L’architecture ne s’organise pas immédiatement en espaces, elle se concentre sur la mise en place de dispositifs optiques qui rendent compte des vues, des parcours et des rapports au dehors. L’architecture s’étire et répartit le long de son corps ces dispositifs optiques qui se définissent de manière occurrente. Les objets partiels matérialisent les dispositifs optiques. Les forces motrices  de la traversée et les forces optiques de la percée conditionnent ces objets partiels. Tout doit être neutralisé autour de ces trous optiques, de ces béances lumineuses.  Neutraliser la matière, c’est amoindrir l’impact perceptif des surfaces. Tout autour de ces objets singuliers, des masses de remplissages se répartissent et se géométrisent en fonction des objets partiels. « opH’Ouse » consiste à déployer des objets partiels remarquables comme dispositifs optiques et des objets interstitiels  de remplissages. Leurs formes sont renseignées par les formes singulières et le rythme des objets partiels. Une hiérarchie organisationnelle impose à la géométrie des masses interstitielles une forme subordonnée aux coordonnées spatiales des objets partiels. Et ces coordonnées sont elles-mêmes définies par des rapports de voisinages entre les objets partiels et par des objectifs de percées et autres cadrages singuliers.

Chaque objet partiel obéit à un certain nombre de contraintes affectives (percée optique, effacement de la matière) et de contraintes extrinsèques d’ordre urbanistique, économiques et techniques. Ces formes contradictoires informent la matière (la maçonnerie) pour singulariser chaque objet et leur position les uns par rapport aux autres (fréquence musicale non métrique).

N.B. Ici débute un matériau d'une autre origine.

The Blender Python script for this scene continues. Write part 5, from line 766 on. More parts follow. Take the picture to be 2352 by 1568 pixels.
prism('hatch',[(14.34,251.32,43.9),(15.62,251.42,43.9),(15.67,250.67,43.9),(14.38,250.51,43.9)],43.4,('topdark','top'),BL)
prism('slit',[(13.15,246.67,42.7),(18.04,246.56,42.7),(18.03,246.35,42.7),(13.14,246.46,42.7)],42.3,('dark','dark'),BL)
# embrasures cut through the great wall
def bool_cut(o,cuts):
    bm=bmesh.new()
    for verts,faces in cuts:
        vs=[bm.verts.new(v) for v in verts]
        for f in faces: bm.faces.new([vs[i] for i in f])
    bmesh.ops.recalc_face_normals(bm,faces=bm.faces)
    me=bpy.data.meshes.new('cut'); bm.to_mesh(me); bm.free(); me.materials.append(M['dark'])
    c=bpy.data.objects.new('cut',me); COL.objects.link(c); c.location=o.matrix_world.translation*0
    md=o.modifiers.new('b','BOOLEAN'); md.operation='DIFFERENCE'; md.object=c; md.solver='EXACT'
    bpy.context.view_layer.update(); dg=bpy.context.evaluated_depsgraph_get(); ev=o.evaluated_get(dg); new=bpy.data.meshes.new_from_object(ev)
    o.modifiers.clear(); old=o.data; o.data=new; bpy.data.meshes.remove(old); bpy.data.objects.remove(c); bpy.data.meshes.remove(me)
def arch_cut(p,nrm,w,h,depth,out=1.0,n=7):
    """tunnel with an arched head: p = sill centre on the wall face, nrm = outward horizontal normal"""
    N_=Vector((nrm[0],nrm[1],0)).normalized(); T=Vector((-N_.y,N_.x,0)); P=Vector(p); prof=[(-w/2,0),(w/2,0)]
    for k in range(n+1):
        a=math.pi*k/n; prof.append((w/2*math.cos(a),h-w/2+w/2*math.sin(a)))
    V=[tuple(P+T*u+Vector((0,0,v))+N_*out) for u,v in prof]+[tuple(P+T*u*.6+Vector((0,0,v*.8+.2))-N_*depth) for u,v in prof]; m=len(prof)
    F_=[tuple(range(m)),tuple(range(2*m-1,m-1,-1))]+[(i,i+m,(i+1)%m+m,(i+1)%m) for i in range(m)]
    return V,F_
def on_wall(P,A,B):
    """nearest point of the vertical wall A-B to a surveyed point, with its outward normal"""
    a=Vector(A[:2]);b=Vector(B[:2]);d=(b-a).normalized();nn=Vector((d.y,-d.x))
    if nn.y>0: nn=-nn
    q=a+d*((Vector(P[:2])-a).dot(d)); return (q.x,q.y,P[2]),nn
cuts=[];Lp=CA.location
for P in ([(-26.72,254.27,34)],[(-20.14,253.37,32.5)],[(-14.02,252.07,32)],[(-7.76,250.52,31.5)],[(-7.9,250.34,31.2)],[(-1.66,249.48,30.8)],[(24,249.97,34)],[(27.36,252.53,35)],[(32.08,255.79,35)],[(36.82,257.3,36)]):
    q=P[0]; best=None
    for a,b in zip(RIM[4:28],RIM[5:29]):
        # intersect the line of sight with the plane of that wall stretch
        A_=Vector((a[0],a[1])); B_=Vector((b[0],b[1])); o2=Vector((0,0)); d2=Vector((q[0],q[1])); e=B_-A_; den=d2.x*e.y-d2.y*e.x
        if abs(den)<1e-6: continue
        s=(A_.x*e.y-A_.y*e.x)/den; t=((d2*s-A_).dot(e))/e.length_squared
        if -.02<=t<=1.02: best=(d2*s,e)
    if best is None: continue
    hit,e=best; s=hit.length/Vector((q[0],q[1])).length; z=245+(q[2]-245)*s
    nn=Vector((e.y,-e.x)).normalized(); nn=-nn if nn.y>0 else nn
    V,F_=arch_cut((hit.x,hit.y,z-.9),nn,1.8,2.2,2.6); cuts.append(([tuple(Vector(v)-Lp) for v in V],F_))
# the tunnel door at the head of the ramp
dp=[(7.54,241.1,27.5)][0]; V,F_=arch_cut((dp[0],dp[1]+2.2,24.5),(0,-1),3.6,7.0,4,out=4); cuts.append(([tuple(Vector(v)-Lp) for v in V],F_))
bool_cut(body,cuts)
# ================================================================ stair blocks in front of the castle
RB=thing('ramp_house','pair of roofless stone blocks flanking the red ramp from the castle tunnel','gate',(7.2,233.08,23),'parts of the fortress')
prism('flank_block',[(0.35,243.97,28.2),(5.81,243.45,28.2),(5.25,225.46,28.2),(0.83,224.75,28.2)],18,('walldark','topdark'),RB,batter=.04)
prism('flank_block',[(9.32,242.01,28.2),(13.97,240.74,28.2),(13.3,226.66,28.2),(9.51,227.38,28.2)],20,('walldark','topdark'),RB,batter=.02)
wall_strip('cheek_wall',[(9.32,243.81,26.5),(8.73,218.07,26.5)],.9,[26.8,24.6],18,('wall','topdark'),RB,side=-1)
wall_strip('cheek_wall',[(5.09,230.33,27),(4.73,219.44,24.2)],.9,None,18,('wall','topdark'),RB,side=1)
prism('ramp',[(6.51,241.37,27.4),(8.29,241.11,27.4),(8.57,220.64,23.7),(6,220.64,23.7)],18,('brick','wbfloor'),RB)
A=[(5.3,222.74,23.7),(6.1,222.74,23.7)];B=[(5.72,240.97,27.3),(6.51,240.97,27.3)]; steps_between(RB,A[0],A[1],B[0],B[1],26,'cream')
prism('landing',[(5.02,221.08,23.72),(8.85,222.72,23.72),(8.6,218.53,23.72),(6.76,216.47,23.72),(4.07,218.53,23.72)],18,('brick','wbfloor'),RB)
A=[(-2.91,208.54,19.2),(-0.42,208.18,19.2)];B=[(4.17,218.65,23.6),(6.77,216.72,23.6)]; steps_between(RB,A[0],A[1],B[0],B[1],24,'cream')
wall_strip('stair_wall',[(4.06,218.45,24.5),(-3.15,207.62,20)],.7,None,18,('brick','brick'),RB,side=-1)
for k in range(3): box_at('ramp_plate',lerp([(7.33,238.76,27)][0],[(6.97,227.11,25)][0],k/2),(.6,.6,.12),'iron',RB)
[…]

Un premier type de dispositif optique a exigé de plier un mur directeur avec à son bout (de fusil) un cadre (une lentille de visée). Cet objet poursuit sa différenciation (sa propre définition) en compressant l’espace grâce au plafond qui s’abaisse jusqu’à hauteur de tête et détermine la dimension de chaque trou. « opH’Ouse » répète plusieurs fois cette opération en fonction des usages et du rapport au dehors.

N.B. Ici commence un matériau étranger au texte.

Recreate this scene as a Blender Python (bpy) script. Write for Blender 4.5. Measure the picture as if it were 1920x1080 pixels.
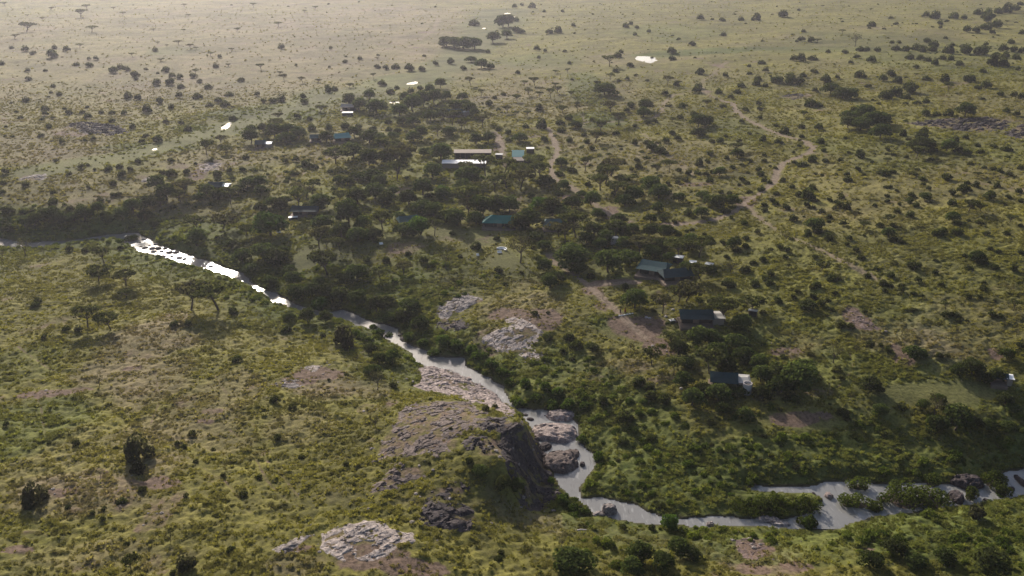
import bpy, bmesh, math, random
import numpy as np
from mathutils import Vector, Matrix, Euler

random.seed(7)
RNG = np.random.default_rng(7)
scene = bpy.context.scene
col = scene.collection
for o in list(bpy.data.objects):
    bpy.data.objects.remove(o)

# ------------------------------------------------------------------ camera, sky, sun, exposure
CAM_H = 110.0
PITCH = math.radians(22.4)
FPX = 1598.0                      # focal length in photograph pixels (1920 wide)
cam_data = bpy.data.cameras.new('camera')
cam = bpy.data.objects.new('camera', cam_data)
col.objects.link(cam)
cam.location = (0, 0, CAM_H)
cam.rotation_euler = (math.pi / 2 - PITCH, 0, 0)
cam_data.sensor_fit = 'HORIZONTAL'
cam_data.angle = 2 * math.atan(960 / FPX)
cam_data.clip_start = 1.0
cam_data.clip_end = 12000
scene.camera = cam

SUN_EL, SUN_AZ = math.radians(24.0), math.radians(-21.0)     # azimuth from +Y towards +X
world = bpy.data.worlds.new('World')
scene.world = world
world.use_nodes = True
wn = world.node_tree.nodes
bg = wn['Background']
sky = wn.new('ShaderNodeTexSky')
sky.sky_type = 'NISHITA'
sky.sun_disc = False
sky.sun_elevation = SUN_EL
sky.sun_rotation = SUN_AZ
sky.altitude = 1500
sky.air_density = 1.0
sky.dust_density = 10.0
sky.ozone_density = 1.0
world.node_tree.links.new(sky.outputs[0], bg.inputs[0])
bg.inputs[1].default_value = 0.105

sun_data = bpy.data.lights.new('sun', 'SUN')
sun_data.energy = 4.8
sun_data.angle = math.radians(0.5)
sun_data.color = (1.0, 0.925, 0.82)
sun = bpy.data.objects.new('sun', sun_data)
col.objects.link(sun)
sdir = Vector((math.sin(SUN_AZ) * math.cos(SUN_EL), math.cos(SUN_AZ) * math.cos(SUN_EL), math.sin(SUN_EL)))
sun.rotation_euler = sdir.to_track_quat('Z', 'Y').to_euler()
sun.location = (-60, 200, 160)

vs = scene.view_settings
vs.view_transform = 'Standard'
vs.look = 'None'
vs.gamma = 1
vs.use_curve_mapping = False
vs.exposure = 0.48
scene.cycles.use_denoising = True
scene.cycles.max_bounces = 6
scene.cycles.diffuse_bounces = 3
scene.cycles.glossy_bounces = 2
scene.cycles.transmission_bounces = 3
scene.cycles.volume_bounces = 1
scene.cycles.transparent_max_bounces = 8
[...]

On retrouve au bout du parcours d’autres objets partiels : des cadres très particuliers qui sont autant de vues partielles et démultipliées d’une seule vue homogène perçue d’une unique pièce. Il y a autant de pièces et d’usages que de vues singulières.
Une autre traversée est la percée la plus pure, celle où le corps ne poursuit pas une ligne optique. Les surfaces sont crevées par une meute de trous : une succession de cadres transpercent les différents murs pour donner à voir l’horizon rythmé par les montagnes à travers la masse.

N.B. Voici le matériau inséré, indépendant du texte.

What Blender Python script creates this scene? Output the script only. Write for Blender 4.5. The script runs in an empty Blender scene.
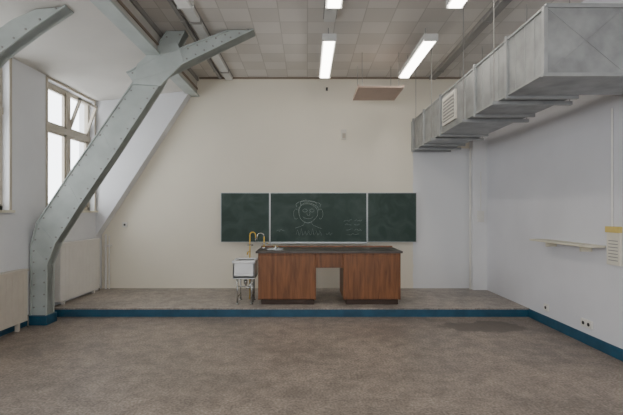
import bpy, math, random
from mathutils import Vector, Matrix
random.seed(4)
scn = bpy.context.scene

# ---------------------------------------------------------------- materials
def newmat(name):
    m = bpy.data.materials.new(name); m.use_nodes = True
    nt = m.node_tree
    return m, nt, nt.nodes['Principled BSDF']

def plain(name, col, rough=0.5, metal=0.0, var=0.06, scale=6.0, bump=0.0, emit=None, estr=0):
    m, nt, b = newmat(name)
    tc = nt.nodes.new('ShaderNodeTexCoord'); n = nt.nodes.new('ShaderNodeTexNoise')
    n.inputs['Scale'].default_value = scale; n.inputs['Detail'].default_value = 6
    nt.links.new(tc.outputs['Object'], n.inputs['Vector'])
    r = nt.nodes.new('ShaderNodeValToRGB')
    r.color_ramp.elements[0].position = 0.3; r.color_ramp.elements[1].position = 0.7
    r.color_ramp.elements[0].color = [c*(1-var) for c in col]+[1]
    r.color_ramp.elements[1].color = [min(1, c*(1+var)) for c in col]+[1]
    nt.links.new(n.outputs['Fac'], r.inputs['Fac'])
    nt.links.new(r.outputs['Color'], b.inputs['Base Color'])
    b.inputs['Roughness'].default_value = rough; b.inputs['Metallic'].default_value = metal
    if bump:
        bp = nt.nodes.new('ShaderNodeBump'); bp.inputs['Strength'].default_value = bump
        bp.inputs['Distance'].default_value = 0.01
        nt.links.new(n.outputs['Fac'], bp.inputs['Height']); nt.links.new(bp.outputs['Normal'], b.inputs['Normal'])
    if emit:
        b.inputs['Emission Color'].default_value = list(emit)+[1]
        b.inputs['Emission Strength'].default_value = estr
    return m

CREAM = (0.81, 0.755, 0.635); WHITE = (0.75, 0.75, 0.76)
M = {}
M['white'] = plain('paint_white', WHITE, 0.75, var=0.03, scale=1.3)
M['pillar'] = plain('paint_pillar', (0.77, 0.77, 0.78), 0.75, var=0.03, scale=1.3)
M['rightw'] = plain('paint_right', (0.72, 0.72, 0.755), 0.75, var=0.04, scale=1.1)
M['leftw'] = plain('paint_left', (0.71, 0.715, 0.735), 0.75, var=0.04, scale=1.5)
M['dormer'] = plain('paint_dormer', (0.62, 0.595, 0.55), 0.8, var=0.05, scale=1.5)
M['steel'] = plain('steel_paint_greygreen', (0.425, 0.465, 0.445), 0.6, var=0.10, scale=4)
M['blue'] = plain('paint_blue', (0.015, 0.078, 0.135), 0.5, var=0.2)
M['duct'] = plain('galvanised', (0.34, 0.35, 0.35), 0.45, metal=0.65, var=0.22, scale=5)
M['ductf'] = plain('galvanised_flange', (0.37, 0.38, 0.38), 0.45, metal=0.5, var=0.12)
M['grille'] = plain('grille_cream', (0.70, 0.67, 0.60), 0.5)
M['dark'] = plain('dark', (0.03, 0.03, 0.03), 0.6)
M['alu'] = plain('aluminium', (0.50, 0.52, 0.52), 0.35, metal=0.7)
M['chrome'] = plain('chrome', (0.45, 0.45, 0.43), 0.25, metal=0.9)
M['ceramic'] = plain('ceramic', (0.82, 0.83, 0.84), 0.15, var=0.02)
M['yellow'] = plain('yellow_lacquer', (0.65, 0.42, 0.05), 0.4)
M['frame'] = plain('window_cream', (0.46, 0.41, 0.33), 0.5)
M['radiator'] = plain('radiator_enamel', (0.72, 0.69, 0.65), 0.4, var=0.03)
M['radiator2'] = plain('radiator_enamel_beige', (0.58, 0.53, 0.46), 0.4, var=0.05)
M['plate'] = plain('plate_pinkbrown', (0.48, 0.35, 0.285), 0.5)
M['lampbody'] = plain('lamp_body', (0.62, 0.62, 0.60), 0.4)
M['tube'] = plain('lamp_diffuser_lit', (0.9, 0.9, 0.88), 0.4, emit=(1.0, 0.94, 0.84), estr=14)
M['tubeoff'] = plain('lamp_diffuser_off', (0.80, 0.80, 0.78), 0.3)
M['rail'] = plain('rail_grey', (0.28, 0.27, 0.255), 0.6)
M['purlin'] = plain('purlin_grey', (0.50, 0.48, 0.44), 0.6)
M['shelf'] = plain('shelf_cream', (0.70, 0.66, 0.53), 0.5)
M['plastic'] = plain('plastic_white', (0.75, 0.73, 0.68), 0.4)
M['paper'] = plain('paper', (0.74, 0.70, 0.60), 0.7)
M['papery'] = plain('paper_yellow', (0.68, 0.52, 0.16), 0.7)
M['chalk'] = plain('chalk', (0.40, 0.46, 0.43), 0.9)
M['top'] = plain('desk_top_dark', (0.09, 0.075, 0.068), 0.3, var=0.3)
M['trimwood'] = plain('trim_brown', (0.24, 0.185, 0.14), 0.6)

# glass
m, nt, b = newmat('glass_pane'); nt.nodes.remove(b)
t = nt.nodes.new('ShaderNodeBsdfTransparent'); g = nt.nodes.new('ShaderNodeBsdfGlossy'); g.inputs['Roughness'].default_value = 0.05
mx = nt.nodes.new('ShaderNodeMixShader'); mx.inputs[0].default_value = 0.05
nt.links.new(t.outputs[0], mx.inputs[1]); nt.links.new(g.outputs[0], mx.inputs[2])
nt.links.new(mx.outputs[0], nt.nodes['Material Output'].inputs[0]); M['glass'] = m

def N(nt, t, **k):
    n = nt.nodes.new(t)
    for a, v in k.items(): setattr(n, a, v)
    return n
def math_(nt, op, a, b=None):
    n = N(nt, 'ShaderNodeMath', operation=op)
    for i, v in enumerate((a, b)):
        if v is None: continue
        if isinstance(v, (int, float)): n.inputs[i].default_value = v
        else: nt.links.new(v, n.inputs[i])
    return n.outputs[0]
def mixc(nt, f, a, b):
    n = N(nt, 'ShaderNodeMix', data_type='RGBA')
    for i, v in ((0, f), (6, a), (7, b)):
        if isinstance(v, (int, float)): n.inputs[i].default_value = v
        elif isinstance(v, tuple): n.inputs[i].default_value = v+(1,)
        else: nt.links.new(v, n.inputs[i])
    return n.outputs[2]

# back wall: cream with a repainted white area at right
m, nt, b = newmat('paint_back_wall')
tc = N(nt, 'ShaderNodeTexCoord'); sp = N(nt, 'ShaderNodeSeparateXYZ'); nt.links.new(tc.outputs['Object'], sp.inputs[0])
n = N(nt, 'ShaderNodeTexNoise'); n.inputs['Scale'].default_value = 1.2; n.inputs['Detail'].default_value = 5; nt.links.new(tc.outputs['Object'], n.inputs['Vector'])
n2 = N(nt, 'ShaderNodeTexNoise'); n2.inputs['Scale'].default_value = 6; nt.links.new(tc.outputs['Object'], n2.inputs['Vector'])
edge = math_(nt, 'ADD', sp.outputs['X'], math_(nt, 'MULTIPLY', n2.outputs['Fac'], 0.06))
f = math_(nt, 'MULTIPLY', math_(nt, 'GREATER_THAN', edge, 2.20), math_(nt, 'LESS_THAN', sp.outputs['Z'], 3.0))
cr = mixc(nt, n.outputs['Fac'], tuple(c*0.95 for c in CREAM), tuple(c*1.05 for c in CREAM))
nt.links.new(mixc(nt, f, cr, (0.77, 0.775, 0.79)), b.inputs['Base Color']); b.inputs['Roughness'].default_value = 0.75
M['back'] = m

# ceiling tiles
m, nt, b = newmat('ceiling_tiles')
tc = N(nt, 'ShaderNodeTexCoord')
ck = N(nt, 'ShaderNodeTexChecker'); ck.inputs['Scale'].default_value = 1/0.4
mp = N(nt, 'ShaderNodeMapping'); mp.inputs['Location'].default_value = (0, 0, 0.5)
nt.links.new(tc.outputs['Object'], mp.inputs['Vector']); nt.links.new(mp.outputs[0], ck.inputs['Vector'])
ck.inputs['Color1'].default_value = (0.64, 0.61, 0.57, 1); ck.inputs['Color2'].default_value = (0.57, 0.54, 0.50, 1)
wn = N(nt, 'ShaderNodeTexNoise'); wn.inputs['Scale'].default_value = 2.5; nt.links.new(tc.outputs['Object'], wn.inputs['Vector'])
sp = N(nt, 'ShaderNodeSeparateXYZ'); nt.links.new(tc.outputs['Object'], sp.inputs[0])
def line(o):
    fr = math_(nt, 'FRACT', math_(nt, 'ADD', math_(nt, 'DIVIDE', o, 0.4), 100.0))
    return math_(nt, 'LESS_THAN', fr, 0.035)
ln = math_(nt, 'MAXIMUM', line(sp.outputs['X']), line(sp.outputs['Y']))
c1 = mixc(nt, math_(nt, 'MULTIPLY', wn.outputs['Fac'], 0.25), ck.outputs['Color'], (0.67, 0.64, 0.60))
nt.links.new(mixc(nt, math_(nt, 'MULTIPLY', ln, 0.45), c1, (0.30, 0.28, 0.25)), b.inputs['Base Color']); b.inputs['Roughness'].default_value = 0.85
M['ceil'] = m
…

L’architecture se libère d’une forme d’obéissance à des règles hiérarchiques qui gomment les spécificités. Elle trouve sa cohérence non plus dans une unité organisationnelle et spatiale mais dans la fréquence et l’articulation organique d’objets partiels (murs de biais, pans de toitures différentes, fenêtres différentes…) qui agencent l’espace et dans la neutralisation des masses interstitielles qui n’a d’autre forme que de remplissage aveugle et subordonné. Cette politique architecturale permet aux affects originellement désirés de se déployer.